NFL veteran Wade Davis didn’t reveal his sexual orientation until after retirement, but says his work as an inclusion consultant exposes him to a growing number of gay athletes who have come out to their teammates but not to the public. For Davis, the shift is subtle but meaningful, signalling many straight athletes are less likely to allow homophobia to estrange them from gay teammates, and showing gay athletes in male-dominated sports are taking control of how their sexuality is portrayed in public.
“We’re making this our own issue,” said Davis, who serves as the NFL’s LGBT inclusion consultant.
“I’m not saying it’s not important to have models for young kids, but we have to make sure we’re doing it for the right reasons.
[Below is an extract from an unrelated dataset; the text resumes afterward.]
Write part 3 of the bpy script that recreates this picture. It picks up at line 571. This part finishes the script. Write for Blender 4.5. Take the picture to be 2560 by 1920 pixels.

I shouldn’t be asking for you as an athlete to come out (publicly) to prove anything to anybody.”
Last July, Canadian pole vaulter Shawn Barber, a 2015 world champ and 2016 Olympian, came out as gay. And in December of 2014, Canadian pairs figure skater Eric Radford made his homosexuality public.
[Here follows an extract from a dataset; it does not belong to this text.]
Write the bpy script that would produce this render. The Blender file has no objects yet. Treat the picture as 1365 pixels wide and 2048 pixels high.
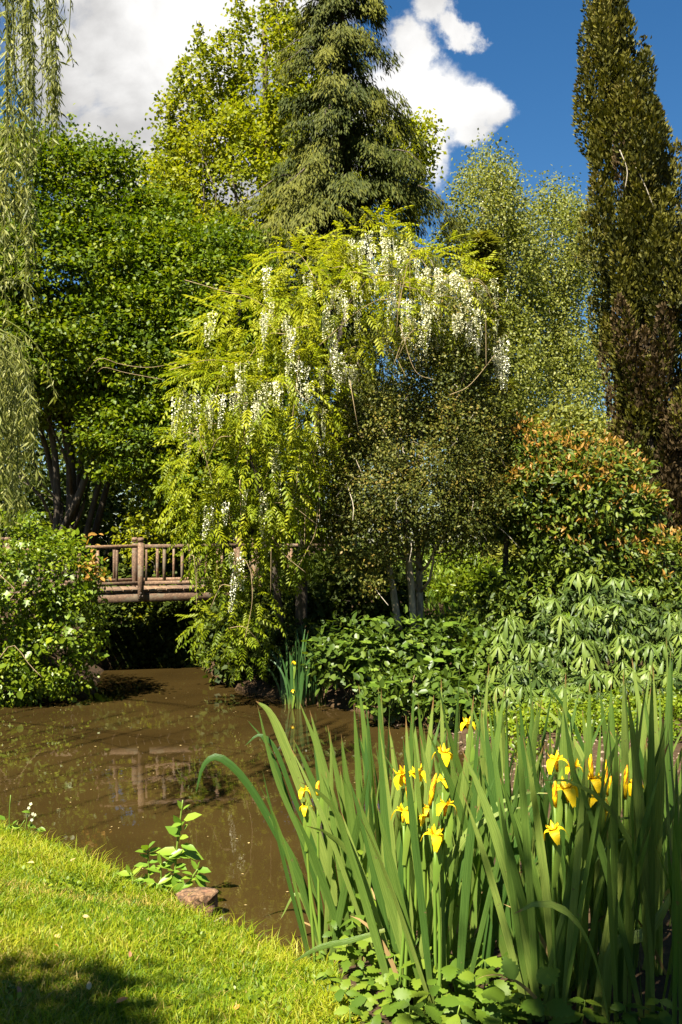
import bpy, math, random
import numpy as np
from mathutils import Vector, Matrix, Euler

rng = np.random.default_rng(11)
random.seed(11)
S = bpy.context.scene
COL = S.collection
R = math.radians

# ------------------------------------------------------------------ camera
EYE = 2.0                      # metres above the pond
F = 1991.0                     # focal length, in pixels of the 1365 x 2048 photograph
HOR = 1090.0
cam = bpy.data.cameras.new("camera"); cam_o = bpy.data.objects.new("camera", cam); COL.objects.link(cam_o)
cam.sensor_fit = 'VERTICAL'; cam.sensor_height = 36; cam.sensor_width = 24; cam.lens = 35
cam.shift_y = (HOR - 1024) / 2048
cam.clip_start = 0.1; cam.clip_end = 2000
cam_o.location = (0, 0, EYE); cam_o.rotation_euler = (R(90), 0, 0)
S.camera = cam_o

# ------------------------------------------------------------------ exposure, sun, sky
S.view_settings.view_transform = 'Standard'
S.view_settings.look = 'None'
S.view_settings.exposure = 2.2
S.view_settings.gamma = 1
S.view_settings.use_curve_mapping = False
S.cycles.max_bounces = 7; S.cycles.diffuse_bounces = 2; S.cycles.glossy_bounces = 3
S.cycles.transmission_bounces = 4; S.cycles.transparent_max_bounces = 4
S.cycles.caustics_reflective = False; S.cycles.caustics_refractive = False
S.cycles.sample_clamp_indirect = 4
S.cycles.use_denoising = True
S.render.film_transparent = False

SUN_AZ = R(-150)               # from +Y towards +X: behind the camera, to its left
SUN_EL = R(54)
sd = Vector((math.sin(SUN_AZ) * math.cos(SUN_EL), math.cos(SUN_AZ) * math.cos(SUN_EL), math.sin(SUN_EL)))
sun = bpy.data.lights.new("sun", 'SUN'); sun.energy = 5.0; sun.angle = R(0.5); sun.color = (1.0, 0.94, 0.80)
sun_o = bpy.data.objects.new("sun", sun); COL.objects.link(sun_o)
sun_o.rotation_euler = sd.to_track_quat('Z', 'Y').to_euler(); sun_o.location = sd * 40

W = bpy.data.worlds.new("World"); S.world = W; W.use_nodes = True
SKY_STRENGTH = 0.05

class NT:
    """small node-tree writer"""
    def __init__(s, tree): s.t = tree; s.t.nodes.clear()
    def n(s, kind, **kw):
        nd = s.t.nodes.new(kind)
        for k, v in kw.items():
            setattr(nd, k, v)
        return nd
    def put(s, sock, v):
        if hasattr(v, 'is_linked') or hasattr(v, 'links'): s.t.links.new(v, sock)
        else: sock.default_value = v
    def math(s, op, a, b=None, c=None, clamp=False):
        nd = s.n('ShaderNodeMath', operation=op, use_clamp=clamp)
        for i, v in enumerate((a, b, c)):
            if v is not None: s.put(nd.inputs[i], v)
        return nd.outputs[0]
    def ramp(s, fac, stops, interp='LINEAR'):
        nd = s.n('ShaderNodeValToRGB'); cr = nd.color_ramp; cr.interpolation = interp
        while len(cr.elements) < len(stops): cr.elements.new(0.5)
        for e, (p, c) in zip(cr.elements, stops):
            e.position = p; e.color = (*c, 1) if len(c) == 3 else c
        s.put(nd.inputs[0], fac); return nd.outputs[0]
    def mix(s, fac, a, b, kind='RGBA', blend='MIX'):
        nd = s.n('ShaderNodeMix', data_type=kind)
        if kind == 'RGBA': nd.blend_type = blend
        ia, ib, o = {'RGBA': (6, 7, 2), 'FLOAT': (2, 3, 0)}[kind]
        s.put(nd.inputs[0], fac)
        for i, v in ((ia, a), (ib, b)):
            if isinstance(v, tuple) and len(v) == 3: v = (*v, 1)
            s.put(nd.inputs[i], v)
        return nd.outputs[o]
    def noise(s, vec, scale, detail=4, rough=0.55, dist=0.0, dim='3D'):
        nd = s.n('ShaderNodeTexNoise', noise_dimensions=dim)
        if vec is not None: s.put(nd.inputs['Vector'], vec)
        nd.inputs['Scale'].default_value = scale; nd.inputs['Detail'].default_value = detail
        nd.inputs['Roughness'].default_value = rough; nd.inputs['Distortion'].default_value = dist
        return nd.outputs['Fac']
    def bump(s, h, strength, dist):
        nd = s.n('ShaderNodeBump'); nd.inputs['Strength'].default_value = strength
        nd.inputs['Distance'].default_value = dist; s.put(nd.inputs['Height'], h); return nd.outputs[0]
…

Radford said the revelation was welcomed in the figure skating community — where high-profile, openly gay men like Adam Rippon and Johnny Weir have competed as solo skaters without controversy. But Radford points out that much of pairs skating’s appeal hinges on the idea of romantic attraction between partners, and before he came out the 2018 Olympic gold medallist worried judges might score him and partner Meaghan Duhamel differently knowing one of them was homosexual.
“It’s something you’d probably think would be more coming in a sport like figure skating, but it’s not,” said Radford, at the opening of the COC’s Pride Parade pop-up shop at the Eaton Centre last week. “It’s a judged sport, and the athletes have a fear that the way you’re perceived would affect the outcome of a competition.”
Six years ago, featherweight boxer Orlando Cruz grappled with the issues Davis and Redford laid out this week. He couldn’t be sure the sport’s judges would grade him fairly, and also wondered whether a private issue like his sexual orientation should dominate the public conversation about him.
“I don’t want to hide any of my identities,” Cruz told ESPN in 2012 after coming out as gay. “I want people to look at me for the human being that I am … but I also want kids who suffer from bullying to know that you can be anything you want in life, including a professional boxer.”
The mainstream, male-centric sports world’s progress on LGBT inclusion hasn’t always been smooth.
A month before Cruz revealed his sexual orientation publicly, Blue Jay Yunel Escobar earned a suspension for taking the field wearing eye-black bearing a Spanish-language homophobic slur. And last year, Jays outfielder Kevin Pillar was suspended two games after shouting a homophobic insult at an opposing pitcher.
Afterward, Pillar consulted with Billy Bean, MLB’s vice-president for social responsibility and inclusion, on how to atone for the slur. Pillar donated his forfeited salary to You Can Play.
That Bean’s job exists suggests major pro sports leagues have grown more serious about uprooting homophobia. Gay pride-themed apparel helps engage LGBT audiences, but leagues and teams spending money to confront homophobia on the job sends a stronger message.
“Progress is when institutions are being much more intentional to educate players,” Davis said. ‘Creating a culture and conditions for their athletes that if they choose to come out, they’re confident that their coaches and teammates will embrace it.”
The Canadian Olympic Committee says their Pride Week initiative aimed to lend both financial and symbolic support to LGBT inclusion in sport. CEO Chris Overholt said the COC’s Eaton Centre pop-up shop sold roughly 1,200 T-shirts, raising more than $15,000 for You Can Play.
“It was an important stake in the ground for us,” Overholt said. “It’s not (only) about it being important to is. It’s the right thing to do, to provide leadership to the conversation so we can inspire others to be brave as well.”